Talks are under way between ministers and Labour backbenchers about "clarification" of the higher education bill as it emerged that up to 20 vice-chancellors are poised to step up their lobbying against variable fees.

Government sources said there would be "no further concessions' on the bill but admitted that ministers were still talking to backbenchers about their concerns - particularly over plans to review the operation of the fee system.

It is understood that Labour MPs - including loyalists - are considering tabling "radical" amendments next week.

But the return of the bill to the Commons on March 31 after its scrutiny in committee may be greeted by a public letter signed by as many as 20 vice-chancellors outlining their "major concerns" about variability.

Ironically, 74 vice-chancellors signed a newspaper advert in support of the bill at its second reading in January.

But some vice-chancellors said Universities UK had failed to "adequately represent" the range of views about the bill.

UUK replied: "Any membership organisation is going to have a variety of views. The overwhelming majority of our members support the higher education bill and our position is clear - the proposals for a variable graduate contribution scheme, coupled with the enhanced measures for student support, are necessary and fair."

Michael Driscoll, chairman of Campaigning for Mainstream Universities, said: "I think that any organisation that represents a very diverse sector is going to have difficulty in reflecting all those views at the same time.

UUK has had a difficult job to do holding the ring, and no matter how hard it tries it is bound to be seen to have failed by one group or another."

  • Tuition fees will hinder students from continuing their education, the National Postgraduate Committee has warned. The NPC will oppose the bill because of variable fees although it supports plans for an Arts and Humanities Research Council and wants the visitor system for dealing with student complaints scrapped.



Gillian Slater of Bournemouth University
"The cap on fees will be lifted very rapidly indeed, and a small number of universities will be pushing to charge £10,000 to £15,000 a year. I don't think that would be a very happy scenario for public life in England - a very retrogressive step. We should do everything we can to get variability removed from the bill."

Malcolm McVicar of the University of Central Lancashire
"There is a group of us who are deeply concerned about aspects of the bill - supportive of much of the bill but deeply concerned at aspects such as variability. There are 20 or so who have major reservations: vice-chancellors and principals of large colleges."

Mike Thorne of the University of East London
"The issue is trying to get across our concerns adequately when we don't feel the representational body, UUK, is successfully doing that. We've all been talking long and hard to local MPs and those sympathetic to our point of view - which is that the government has moved, but not moved far enough."
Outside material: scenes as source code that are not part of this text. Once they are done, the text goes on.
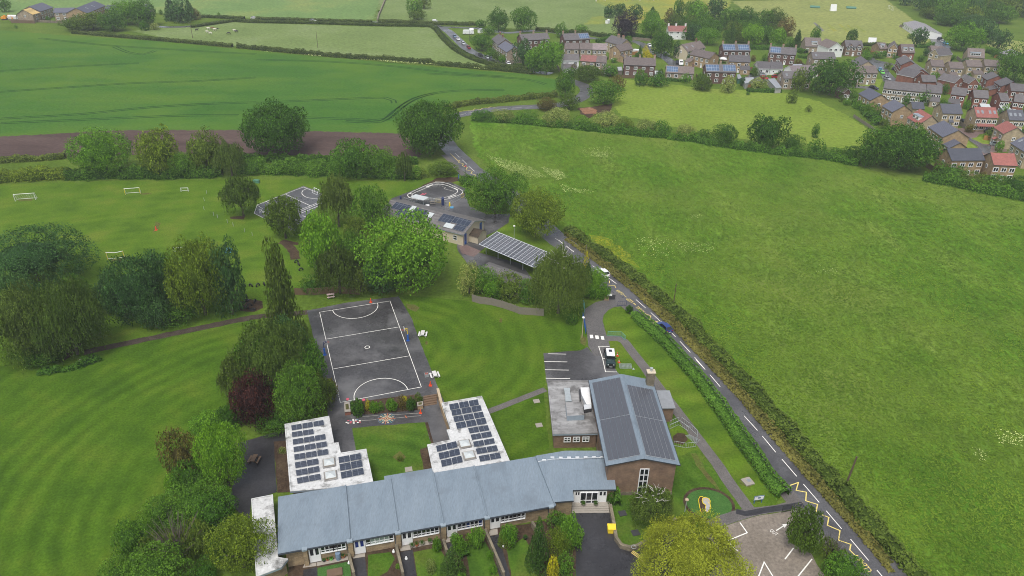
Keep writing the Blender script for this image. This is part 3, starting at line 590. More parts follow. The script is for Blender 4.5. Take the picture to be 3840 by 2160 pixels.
ribbon('footpath', pl('L', 1010,1240, 1080,1250, 1150,1310, 1220,1400, 1240,1500), 2.2, .045, 'm_earth', 1.0, .15)
sheet('footpath', pl('U', 700,740, 840,670, 1000,620, 1200,585, 1450,560, 1600,520, 1640,400, 1760,545, 1640,600, 1530,625, 1300,660, 1100,715, 950,765, 800,800), .058, 'm_path', .04)
ribbon('resurfaced_strip', pl('U', 1030,625, 1130,650, 1330,615, 1600,575, 1750,548), 1.0, .064, 'm_tarmac_dark', 1.0)
ribbon('pavement', [p for p in offset(smooth_path(pl('U', 2576,1330, 2262,928, 1920,527, 1755,335), 2), 3.9)], 1.6, .047, 'm_path', 2.0, .03)
ribbon('pavement', [p for p in offset(smooth_path(pl('T', 1930,773, 1722,562, 1525,383, 1395,270, 1060,0), 2), 3.7)], 1.5, .047, 'm_path', 2.0, .03)
ribbon('pavement', [p for p in offset(smooth_path(pl('d', 560,370, 430,235, 340,145, 240,55), 2), 3.9)], 1.8, .047, 'm_path', 2.0, .03)
sheet('concrete_car_park', pl('U', 900,790, 1100,720, 1300,665, 1530,630, 1640,615, 1720,740, 1650,800, 1590,950, 1720,1020, 1840,1080, 1900,1200, 2050,1400, 2100,1560, 700,1560, 500,1200, 700,900), .054, 'm_concrete', .05)
sheet('driveway', pl('S', 1140,450, 1515,450, 1545,560, 1575,720, 1640,785, 1760,830, 1960,700, 2080,590, 2200,520, 2400,700, 2200,1200, 1180,1200, 1185,850, 1165,560), .050, 'm_tarmac_dark', .04)
sheet('garden_ground', pl('c', -40,640, 300,560, 800,480, 1300,380, 1800,290, 2300,220, 2900,120, 3050,500, 3000,1000, -100,1000), .040, 'm_earth', .1)
for k, xs in enumerate(((800,520,1040,490,1090,560,1010,700,900,760,800,780), (1290,490,1560,440,1640,560,1660,800,1340,800), (1850,420,2060,380,2150,560,2230,800,1900,800), (2290,450,2480,330,2560,480,2640,700,2620,860,2360,860))): sheet('garden_lawn', pl('c', *xs), .046, 'm_lawnS', .06)
sheet('artificial_turf', pl('c', 260,660, 600,590, 640,860, 260,860), .046, 'm_turf')
for k, xs in enumerate(((110,680,255,650,265,860,100,860), (640,560,770,545,800,860,660,860), (1150,490,1280,465,1340,860,1200,860), (1640,400,1730,380,1760,520,1650,540), (2110,320,2200,305,2360,860,2240,860))): sheet('garden_path', pl('c', *xs), .050, 'm_tarmac_dark', .02)
for k, xs in enumerate(((120,620,245,600,248,640,100,660), (640,510,770,490,770,540,640,560), (1140,425,1250,405,1260,465,1150,480), (1625,330,1720,310,1725,370,1640,390), (2095,255,2190,235,2195,300,2110,315), (250,600,600,530,605,570,255,640), (1250,400,1490,360,1500,400,1260,450))): sheet('doorstep_paving', pl('c', *xs), .056, 'slab')
sheet('infant_yard', pl('M', 340,470, 520,400, 800,290, 900,270, 1060,270, 1250,350, 1240,440, 1290,560, 1500,660, 1780,650, 1760,760, 1590,870, 1480,920, 1560,1000, 1400,1120, 1900,1250, 2040,1420, 1300,1300, 1150,1100, 1100,800, 500,600), .050, 'm_tarmac', .08)
sheet('bare_earth', pl('M', 560,400, 800,270, 900,215, 1160,205, 1165,250, 1040,285, 860,285, 600,430), .048, 'm_earth', .3)
sheet('brick_paving', pl('M', 1160,1040, 1260,1030, 1430,1100, 1340,1170, 1200,1130), .056, 'm_paving', .1)
sheet('ball_court', pl('L', 610,810, 660,690, 880,590, 1360,390, 1640,500, 1700,600, 1300,960, 1200,1100, 1000,1000, 760,880), .050, 'm_roadwet', .08)
sheet('soil_border', pl('L', 1000,1230, 1070,1205, 1290,1250, 1290,1285, 1150,1280), .046, 'm_earth', .1); sheet('soil_border', pl('L', 250,860, 480,850, 460,900, 260,890), .044, 'm_earth', .2)
sheet('tyre_pit', pl('O', 600,765, 625,752, 660,757, 662,775, 640,785, 605,783), .046, 'm_earth', .15)
sheet('bare_earth', pl('Y', 600,1340, 660,1200, 720,1170, 800,1160, 700,1280), .044, 'm_earth', .25)
sheet('flower_lawn', arc(pt('U', 740,545).to_2d(), 3.3, 2.9, 0, 2*math.pi), .050, 'm_turf'); sheet('soil_border', arc(pt('U', 740,540).to_2d(), 3.75, 3.3, 0, 2*math.pi), .044, 'm_earth', .08)
sheet('bare_earth', pl('U', 540,0, 600,0, 700,180, 850,380, 940,520, 1050,600, 900,620, 860,430, 720,280, 600,130), .042, 'm_worn', .2)
sheet('bare_earth', pl('R', 1640,760, 1690,720, 1760,730, 1790,790, 1740,840, 1650,820), .044, 'm_earth', .2)
sheet('worn_patch', pl('U', 1070,290, 1150,245, 1225,300, 1180,370, 1080,340), .044, 'm_worn', .1)

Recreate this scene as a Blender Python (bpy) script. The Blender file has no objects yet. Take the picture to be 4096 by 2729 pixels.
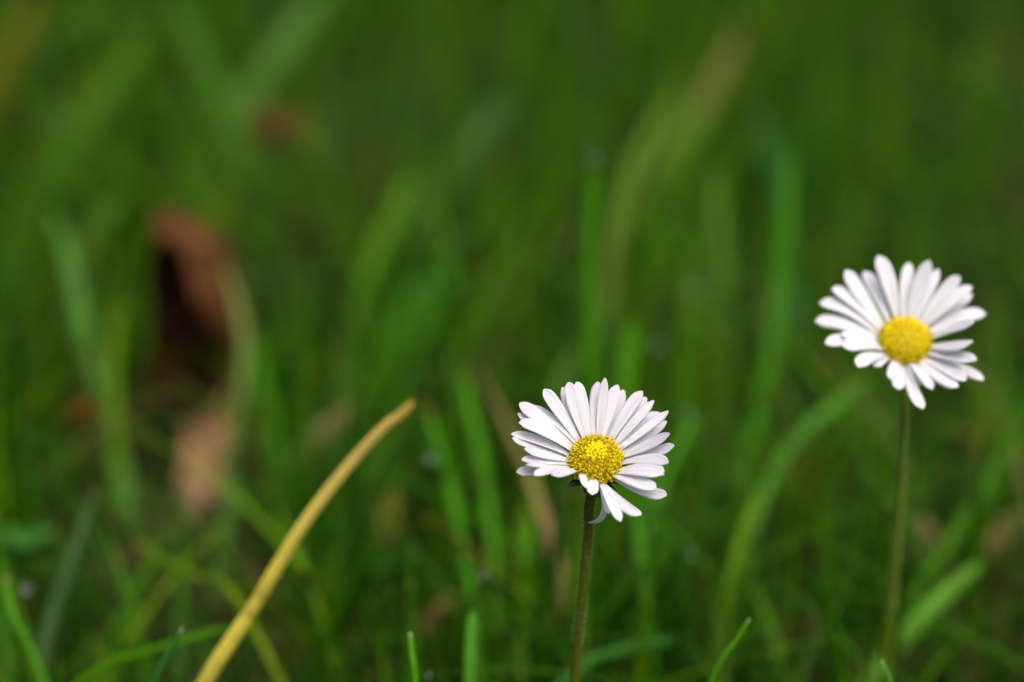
import bpy, math, random
import numpy as np
from mathutils import Vector, Matrix

# ------------------------------------------------------------------ camera, sky, sun, exposure
random.seed(7)
rng = np.random.default_rng(11)
scene = bpy.context.scene
col = scene.collection

CAM_H, PITCH, LENS, SENSOR, FOCUS = 0.271, 20.0, 105.0, 36.0, 0.450
cam_data = bpy.data.cameras.new('camera')
cam = bpy.data.objects.new('camera', cam_data)
col.objects.link(cam)
cam.location = (0, 0, CAM_H)
cam.rotation_euler = (math.radians(90 - PITCH), 0, 0)
cam_data.lens = LENS
cam_data.sensor_width = SENSOR
cam_data.clip_start = 0.02
cam_data.clip_end = 400
cam_data.dof.use_dof = True
cam_data.dof.focus_distance = FOCUS
cam_data.dof.aperture_fstop = 7.5
cam_data.dof.aperture_blades = 0
scene.camera = cam

SUN_EL, SUN_AZ = 62.0, 150.0        # azimuth measured clockwise from +Y
world = bpy.data.worlds.new('World')
scene.world = world
world.use_nodes = True
wn = world.node_tree
sky = wn.nodes.new('ShaderNodeTexSky')
sky.sky_type = 'NISHITA'
sky.sun_disc = False
sky.sun_elevation = math.radians(SUN_EL)
sky.sun_rotation = math.radians(SUN_AZ)
sky.air_density = 1.0
sky.dust_density = 8.0
sky.ozone_density = 0.6
bg = wn.nodes['Background']
bg.inputs['Strength'].default_value = 0.125
wn.links.new(sky.outputs[0], bg.inputs['Color'])

sd = bpy.data.lights.new('sun', 'SUN')
sd.energy = 0.85
sd.angle = math.radians(55)
sd.color = (1.0, 0.97, 0.93)
sun = bpy.data.objects.new('sun', sd)
col.objects.link(sun)
az, el = math.radians(SUN_AZ), math.radians(SUN_EL)
sdir = Vector((math.sin(az) * math.cos(el), math.cos(az) * math.cos(el), math.sin(el)))
sun.rotation_euler = (-sdir).to_track_quat('-Z', 'Y').to_euler()
sun.location = sdir * 5

scene.view_settings.view_transform = 'Standard'
scene.view_settings.look = 'None'
scene.view_settings.gamma = 1
scene.view_settings.exposure = 0.48
scene.cycles.use_denoising = True
scene.cycles.max_bounces = 8
scene.cycles.transparent_max_bounces = 8
scene.cycles.sample_clamp_indirect = 6

# ------------------------------------------------------------------ helpers
RX = cam.rotation_euler.to_matrix()
KX = SENSOR / LENS / 4096.0
S = 4096 / 2353.0                    # whole-photograph survey coordinates to photograph pixels


def ray(px, py):
    """direction of a photograph pixel, scaled so its depth along the lens axis is one"""
    return RX @ Vector(((px - 2048) * KX, -(py - 1364.5) * KX, -1.0))


CAMP = Vector((0, 0, CAM_H))


def at_depth(px, py, d):
    return CAMP + ray(px, py) * d


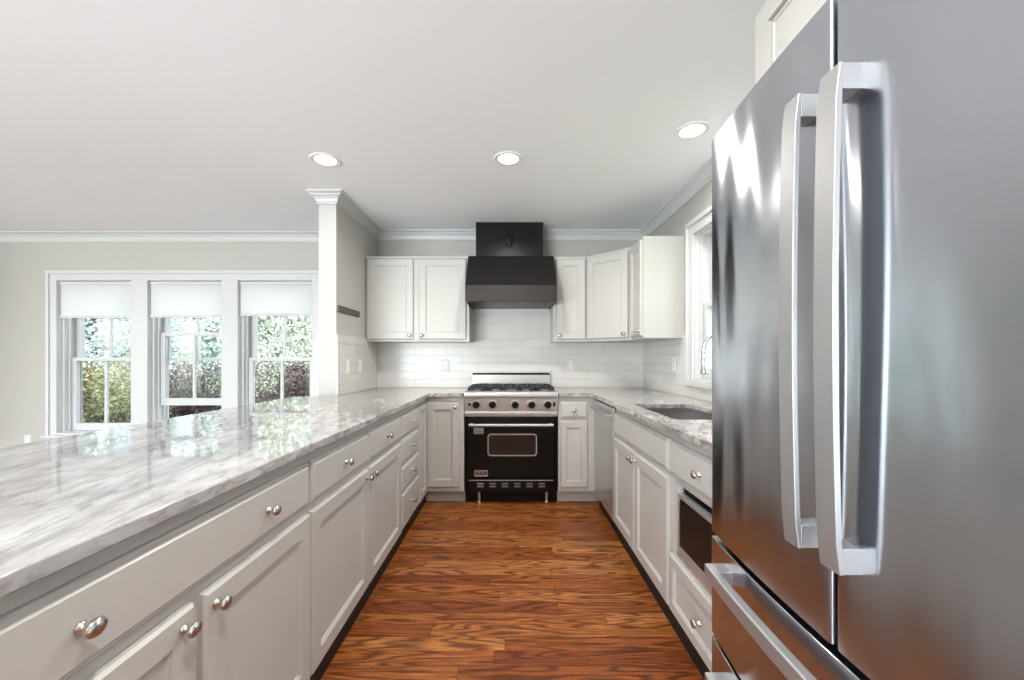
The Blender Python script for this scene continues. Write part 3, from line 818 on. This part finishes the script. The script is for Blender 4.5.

Chris Taylor of Bradford University
"There are significant numbers of vice-chancellors, in my opinion, who are ill at ease about variable fees, and I think we still need a proper debate about the implications of a market economy at undergraduate level in higher education."

Simon Lee of Leeds Metropolitan University
(Objecting to Sir Richard's Sykes' comment that money was being "wasted" on "third-class" modern universities)

"The higher education bill is a Trojan horse that the government and its cronies have wheeled right up to the gates of universities. Beware cliques bearing gifts.

"Sir Richard Sykes has revealed what is really intended by popping out prematurely, in full warrior mode, launching an ill-informed attack."